Nationwide Marketing

Landing Page

Nationwide Marketing provides result driven landing pages and search marketing to improve conversion rates with high levels of web traffic and communication. Landing pages are meant to draw more traffic to websites by being an extension of the original ad or link that is clicked on. A landing page, sometimes called a destination page or lead capture page, is the web page that visitors arrive at after they click the link on a search engine results page. A landing page can be the first page of a website that was advertised on the search engine results page, or from one of the natural results from the search query.

There are two types of landing page: reference and transactional. A reference landing page presents information that is relevant to the visitor. A transactional landing page seeks to persuade a visitor to complete a transaction such as filling out a form or interacting with advertisements or other objects on the landing page, with the goal being the immediate or eventual sale of a product or service.

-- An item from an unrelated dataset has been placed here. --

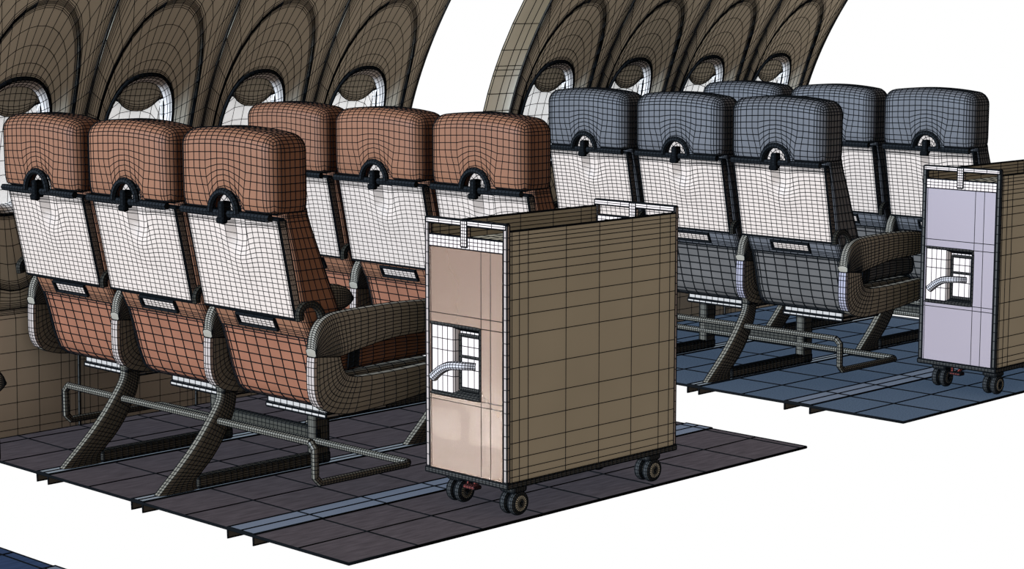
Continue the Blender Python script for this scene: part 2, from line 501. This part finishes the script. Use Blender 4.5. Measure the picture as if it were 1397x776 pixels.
# ------------------------------------------------------------------ galley trolley
def make_trolley():
    L_, W, zb, zt = .881, .404, .128, 1.0
    t = empty('galley_trolley', (L_ / 2, W / 2, 0))
    o = lambda x, y, z: (x - L_ / 2, y - W / 2, z)
    XL = [.02, .056, .099, .287, .458, .631, .783, .84]
    ZL = [.153, .179, .218, .271, .349, .427, .531, .642, .712, .766, .822, .856, .886, .914]
    g = Geo()
    g.rbox((.056, .012, zb), (L_ - .056, W - .012, .915), .004, XL, 8, ZL, 1, o)
    tr = obj('body', g, 'cart_side', t)
    for s in (0, 1):
        y0 = 0 if s == 0 else W - .014
        g = Geo().rbox((.008, y0, zb), (L_ - .008, y0 + .014, zt), .003, XL, 1, ZL + [.932, .953, .968, .983], 1, o)
        obj('side_panel', g, 'cart_side', t, .0026)
    # base frame
    g = Geo()
    g.rbox((-.006, -.004, zb - .014), (L_ + .006, W + .004, zb + .006), .004, 40, 24, 2, 1, o)
    tag(obj('base_frame', g, 'cart_dark', t, .0026), 'black base frame')
    # door leaf with the latch opening cut out
    for end in (0, 1):
        if end == 0:
            X = lambda x: x
            sgn = 1
        else:
            X = lambda x: L_ - x
            sgn = -1
        ys = [.020, .023, .081, .127, .377, .384]
        zs = [zb + .006, .383, .402, .655, .69, .922]
        g = Geo()
        vs, fs, ix = [], [], {}
        def V(y, z, d):
            k = (y, z, d)
            if k not in ix:
                ix[k] = len(vs); vs.append(o(X(d), y, z))
            return ix[k]
        x0, x1 = -.002, .012
        for i in range(5):
            for j in range(5):
                if i == 3 and j == 2:
                    continue
                q = [(ys[i], zs[j]), (ys[i], zs[j + 1]), (ys[i + 1], zs[j + 1]), (ys[i + 1], zs[j])]
                f = [V(a, b, x0) for a, b in q]
                fs.append(tuple(f if end == 0 else reversed(f)))
        per = [(ys[0], z) for z in zs] + [(y, zs[-1]) for y in ys[1:]] + [(ys[-1], z) for z in reversed(zs[:-1])] + [(y, zs[0]) for y in reversed(ys[1:-1])]
        for a, b in zip(per, per[1:] + per[:1]):
            f = [V(*a, x0), V(*a, x1), V(*b, x1), V(*b, x0)]
            fs.append(tuple(f))
        hole = [(ys[3], zs[2]), (ys[4], zs[2]), (ys[4], zs[3]), (ys[3], zs[3])]
        for a, b in zip(hole, hole[1:] + hole[:1]):
            fs.append((V(*a, x0), V(*b, x0), V(*b, x1), V(*a, x1)))
        g.add(vs, fs)
        door = obj('door', g, 'cart_tan', t, .0026)
        if end == 0:
            # latch recess
            g = Geo()
            ya, yb, za, zc = .130, .374, .405, .652
            def C(p):
                return o(*p)
            xr = .046
            # white floor of the recess
            P = [[C((xq, yy, zz)) for zz in (.412, .47, .56, .60, .648)] for yy, xq in ((.25, .034), (.262, .030), (.268, .012), (.274, .005), (.300, .004), (.325, .004), (.350, .004), (.3765, .003))]
            g.grid(P, 0)
            P = [[C((.022, yy, zz)) for zz in (.436, .50, .545, .58, .614)] for yy in (.150, .162, .185, .215, .247)]
            g.grid(P, 0)
            # dark lining rings
            for dx, ins in ((-.004, 0), (.006, .004), (.012, .007), (.02, .010), (.028, .012)):
                rr = [(dx, yb, za + ins), (dx, ya + ins, za + ins), (dx, ya + ins, zc - ins), (dx, yb, zc - ins)]
                g.tube([C(p) for p in rr], .0045, 4, 1, 14)
            rr = [(.018, .147, .430), (.018, .251, .430), (.018, .251, .620), (.018, .147, .620), (.018, .147, .430)]
            g.tube([C(p) for p in rr], .0055, 4, 1, 10)
            g.tube([C((.018, .150, .545)), C((.018, .247, .545))], .004, 4, 1, 4)
            for a, b, c, d in ((ya, za, yb, .430), (ya, .622, yb, zc)):
                g.grid([[C((.03, a + (c - a) * i / 12, b + (d - b) * j / 3)) for j in range(4)] for i in range(13)], 0)
            g.grid([[C((.03, .132 + .018 * i / 2, za + (zc - za) * j / 14)) for j in range(15)] for i in range(3)], 1)
            tag(obj('latch_recess', g, ['cart_white', 'cart_dark'], door, .0028), 'white latch recess with a black lining')
            hp = smooth([(.014, .172, .516), (-.012, .205, .518), (-.022, .262, .513), (-.028, .300, .496), (-.030, .338, .466)], 5)
            g = Geo().tube([C(tuple(p)) for p in hp], lambda s: .0125 + .004 * s, 9)
            obj('latch_handle', g, 'steel', door, .0024)
    # corner posts
    for y0 in (0, W - .019):
        for x0 in (-.004, L_ - .012):
            g = Geo().rbox((x0, y0, zb + .006), (x0 + .016, y0 + .019, 1.023), .004, 1, 1, 22, 1, o)
            tag(obj('corner_post', g, 'pale_trim', t, .0026), 'pale metal corner post')
    # white head band, top rail and middle strut at both ends
    for x0 in (-.003, L_ - .013):
        g = Geo().rbox((x0, .019, .922), (x0 + .016, W - .019, .965), .002, 1, 18, 3, 1, o)
        tag(obj('head_band', g, 'cart_white', t, .0026), 'white band above the door')
        g = Geo().rbox((x0 - .002, .004, 1.003), (x0 + .018, W - .004, 1.024), .003, 1, 6, 2, 1, o)
        g.rbox((x0 - .004, .190, .93), (x0 + .014, .223, 1.0235), .003, 1, 3, 8, 1, o)
        tag(obj('push_rail', g, 'cart_white', t, .0026), 'white rail across the top end')
    # tray deck between the side panels
    g = Geo().rbox((.012, .014, .918), (L_ - .012, W - .014, .934), .003, 14, 8, 1, 1, o)
    obj('top_deck', g, 'cart_side', t, .0026)
    # casters
    for cx, cy in ((.098, .068), (.098, W - .068), (.806, .068), (.806, W - .068)):
        g = Geo()
        n = 20
        for w0 in (-.034, .006):
            rings = []
            for dy, rr in ((0, .020), (.001, .034), (.004, .040), (.010, .0425), (.018, .0425), (.024, .040), (.027, .034), (.028, .020)):
                rings.append([o(cx + rr * cos(2 * pi * k / n), cy + w0 + dy, .0435 + rr * sin(2 * pi * k / n)) for k in range(n)])
            g.loft(rings, True, 0)
            for s in (-.0005, .0285):
                hub = [[o(cx + rr * cos(2 * pi * k / n), cy + w0 + s + (.003 if s > 0 else -.003) * (1 - rr / .03), .0435 + rr * sin(2 * pi * k / n)) for rr in (.004, .014, .029)] for k in range(n)]
                g.grid(hub, 1, True)
        c = obj('caster', g, ['tyre', 'hub'], t, .0024)
        g = Geo()
        g.tube([o(cx, cy - .036, .0435), o(cx, cy + .036, .0435)], .006, 8, 0)
        g.rbox((cx - .036, cy - .037, .082), (cx + .030, cy + .037, zb - .012), .01, 4, 4, 3, 2, o)
        g.rbox((cx - .010, cy - .005, .035), (cx + .010, cy + .005, .09), .003, 2, 1, 5, 1, o)
        tag(obj('caster_fork', g, 'cart_dark', c, .0024), 'black caster housing')
    # red brake pedal
    g = Geo().rbox((.04, .205, .070), (.075, .265, .082), .004, 3, 4, 1, 1, o)
    g.tube([o(.07, .235, .078), o(.13, .235, .114)], .008, 6, 0, 4)
    g.tube([o(.06, .26, .078), o(.10, .285, .114)], .006, 6, 0, 4)
    tag(obj('brake_pedal', g, 'red', t, .0022), 'dark red foot brake pedal')
    return t

cart1 = make_trolley()
tag(cart1, 'galley trolley with a tan metal door, in the foreground beside the brown seats', 'trolley')
cart2 = copy_tree(cart1, None, {'cart_front_tan': MT['cart_lilac'], 'pale_trim': MT['cart_dark']}, 1.2)
cart2.location.x += BAY
for ch in cart2.children:
    if ch.name.startswith('corner_post'):
        ch['label'] = 'black edged corner post'
tag(cart2, 'galley trolley with a pale lilac door, cut by the right photo edge', 'trolley')

# ------------------------------------------------------------------ floor
def make_floor(name, dx, carpet, wire):
    g = Geo()
    xs = [XF] + [-.42 + .2955 * k for k in range(8)] + [XB]
    xs = [x for x in xs if XF <= x <= XB]
    ys = [-.004, .25, .56, .865, 1.16, 1.455, 1.748, 2.045, 2.335, 2.415]
    P = [[(x, y, 0) for y in ys] for x in xs]
    Q = [[(x, y, -.004) for y in ys] for x in xs]
    g.grid(P); g.grid([list(reversed(r)) for r in Q])
    fl = obj(name, g, carpet, None, wire, (dx, 0, 0))
    tag(fl, kind='structure')
    for y0, y1, m in ((1.112, 1.179, 'track'), (1.719, 1.794, 'track'), (.481, .620, 'track_wide')):
        g = Geo()
        ym = (y0 + y1) / 2
        xs2 = xs if m == 'track_wide' else [XF, XB]
        g.grid([[(x, y, .004) for y in (y0, ym, y1)] for x in xs2], 0)
        for ye in (y0, y1):
            g.grid([[(x, ye, z) for z in (.004, -.004, -.034)] for x in (XF, XB)], 1)
            g.grid([[(x, ye + .003, z) for z in (.004, -.004, -.034)] for x in (XF, XB)], 1)
        obj('seat_track' if m == 'track' else 'cover_strip', g, [m, 'web'], fl, wire)
    return fl

make_floor('floor', 0, 'carpet_brown', .0048)
make_floor('floor.001', BAY, 'carpet_blue', .0055)
make_floor('floor.002', -BAY, 'carpet_navy', .0048)

# ------------------------------------------------------------------ side wall
def yin(z):
    """inner lining's distance from the aisle at height z"""
    if z < .95:
        return interp(z, [(0, 2.415), (.5, 2.40), (.95, 2.395)])
    return -0.37242 * z * z + 0.59175 * z + 2.16912

ZC = 1.19
def sup(a, b, n, th):
    c, s = cos(th), sin(th)
    r = (abs(c / a) ** n + abs(s / b) ** n) ** (-1 / n)
    return r * c, r * s
NA = 44
ANG = [2 * pi * (k + .5) / NA for k in range(NA)]
# spread the angles so that the tall oval is sampled evenly
def ovalang(k):
    t = 2 * pi * (k + .5) / NA
    return math.atan2(sin(t) * 1.9, cos(t) * 1.0)
ANG = [ovalang(k) for k in range(NA)]
WZ, WA, WB, WN = 1.185, .168, .270, 2.5
def win_pt(th, k=1.0):
    x, z = sup(WA * k, WB * k, WN, th)
    return x, WZ + z
def rim_pt(th, k=1.0):
    x, z = sup(.245 * k, .585 * k, 2.3, th)
    return x, ZC + z
ZT, ZD = 2.06, .525
def box_pt(th):
    c, s = cos(th), sin(th)
    hx = WP / 2
    up = ZT - ZC if s > 0 else ZC - ZD
    k = min(hx / abs(c) if abs(c) > 1e-6 else 9e9, up / abs(s) if abs(s) > 1e-6 else 9e9)
    return c * k, ZC + s * k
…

The landing page generally displays logical information, usually something that pertains directly to the keywords searched, or has the keywords directly on the page. In pay per click and other paid inclusion campaigns the landing page is considered the place where “the deal is closed” which basically means that visitors decide on the landing page whether they are going to use the service of the web page or not.

In pay per click (PPC) campaigns, the landing page could also be customized to measure the effectiveness of different advertisements. By adding a parameter to the linking URL or inserting Javascript code containing "cookies", marketers can measure advertisement effectiveness based on relative click-through rates. Cookies are little bits of information that are temporarily stored on a site user's computer.

Once a site visitor is on your landing page, you're in control. Whether the site visitor takes action or leaves is in your hands. The site visitor has now entered the sales funnel. Here are some suggestions on how to keep them there:

  • Design fast-loading landing pages. Users value ads that bring them to the information they want as efficiently as possible. A high-quality landing page should not only feature unique, relevant content, but also a fast load time. Users are more likely to abandon landing pages that take too long to load, which will hurt your conversion rate.

  • Thank the site visitor for responding with a brief headline like, “Thank you for clicking on my ad”. This lets the site visitor know that he/she is in the right place.

  • Capture crucial data, but don't ask for too much. Ask for the minimum information you need. Maybe name, title, company and e-mail address. Any more than that could turn your site visitor off and have them running for the hills.

  • Provide a good promise of policy and make it clear. For example, let them know that information they provide won't be leased, sold or given to anyone else for any reason whatsoever.

  • Keep the landing page content short. On this page, just thank them for responding, assure them that their information will be kept private and quickly get to the point on why you wanted them on that page (e.g., to buy your product, provide information about themselves for a lead, join your association or subscribe to an online newsletter).

  • Follow up! After people complete the transaction from your landing page, follow up on those leads ASAP. You should have follow-up messages ready to roll automatically. The whole idea of lead generation is to capture contact data and then move forward with qualifying and otherwise processing the lead or completing the sale.